After Wednesday’s 3-0 loss to PSG in the Champions League, Karl Heinz-Rummenigge, Bayern Munich’s executive chairman, summed up the feelings around the club.
“What we saw today was not FC Bayern, I think we can all agree that,” Rummenigge said. "It’s important that we bounce back quickly and demonstrate that we are the team that has been sensational in Europe and [the Bundesliga] in recent years.”
However they end up demonstrating that, it’ll be with a new man in charge. Fewer than 24 hours after Rummenigge sounded the alarm, the club announced that it would be parting ways with manager Carlo Ancelotti after a little more than one full season in charge.
Bayern Munich are in crisis—so long as your definition of “crisis” is “currently sit in third place in the Bundesliga through six games, after winning the league by 15 points last season and also pushing eventual champions Real Madrid to extra time in the quarterfinals of the Champions League.” At a club like Bayern—where the expectation is to win the Bundesliga, challenge for the Champions League, and do it in a way that’s pleasing to the eye—pretty good is never good enough.
And “pretty good” is where Ancelotti got them. They breezed to the league title last season, racking up a lavish plus-67 goal differential en route to their fifth Bundesliga trophy in a row. Their underlying numbers weren’t quite as good—per expected goals, their attack was roughly on par with Borussia Dortmund, their defense was the best in the league, and their expected-goal differential was about 20 goals lower than their actual output—but their performances still more than deserved the Bundesliga title. Meanwhile, in last season’s Champions League, a missed Arturo Vidal penalty and a Javi Martinez red card swung the first leg of their Real Madrid tie right as it seemed like Bayern might run Cristiano Ronaldo and Co. off the field.
They haven’t been at the same level this season, but we’re just six games into the Bundesliga campaign and two into the Champions League run. They’ve so far been eclipsed by Borussia Dortmund, who have allowed only one goal in domestic play and top the German table, while PSG turned Ancelotti’s team into David Moyes–era Manchester United: soft against the counterattack and out of ideas in the final third. PSG’s Kylian Mbappé, who’s still only 18, made Bayern’s armory of star attackers look like an already-lost generation.
The PSG game summed up the core tension between Ancelotti and Bayern: Carlo Ancelotti is not Pep Guardiola.
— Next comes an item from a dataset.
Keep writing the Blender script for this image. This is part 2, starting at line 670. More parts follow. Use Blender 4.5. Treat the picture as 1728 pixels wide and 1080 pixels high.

Ancelotti’s predecessor was brought to the club to revolutionize their playing style and widen the team’s imagination of what was possible on a soccer field. Guardiola never won the Champions League, but through a systematized and dominant method with strict positional guidelines, he accomplished both of those goals. You need only a couple of fingers to count the number of games in which Guardiola’s Bayern were outplayed during his three years in Germany.
Bayern chose Guardiola’s successor by way of some conventional managerial wisdom: Once your players tire of a demanding micromanager, replace him with a player’s coach. Ancelotti’s training sessions were nowhere near as intense as Pep’s—no one’s are—and the team’s formation and strategy weren’t as structured—no one’s is. This allowed a creative and improvisational midfielder like Thiago to flourish, but it also saw club superstars like Thomas Muller and David Alaba fail to hit the same heights they reached under Guardiola.
Eventually, according to journalist Raphael Honigstein, the players came to miss Guardiola's importunate instruction:
After the PSG game, Arjen Robben, who was an unused sub in Paris, was asked if he and his teammates were still behind their manager. He declined to answer.
Ancelotti is a managerial legend: He’s won titles in every major European league other than Spain, and to make up for that, he won the Champions League with Real Madrid. Historically, he’s been as good as anyone at taking a group of expensive superstars and figuring out how to get them to work together. In many ways, he’s a pre-Twitter Phil Jackson of the soccer world. But if you’re a “player’s coach” and the players stop wanting to play for you, then it’s hard to see a way back.
As for Bayern, they’ll temporarily replace Ancelotti with Willy Sangol, former Bayern player and assistant coach. Long term, maybe Sangol gets the job if Bayern bounce back to the top of the league and make a run in Europe, but it seems more likely that it will go to Ringer favorite Julian Nagelsmann, the millennial, tunic-wearing manager at Hoffenheim. Even if Ancelotti had lasted the whole season, it looked like even odds that Nagelsmann would take over this summer. He’d be a good choice for the position—but of course, Bayern are going to need him to be more than that.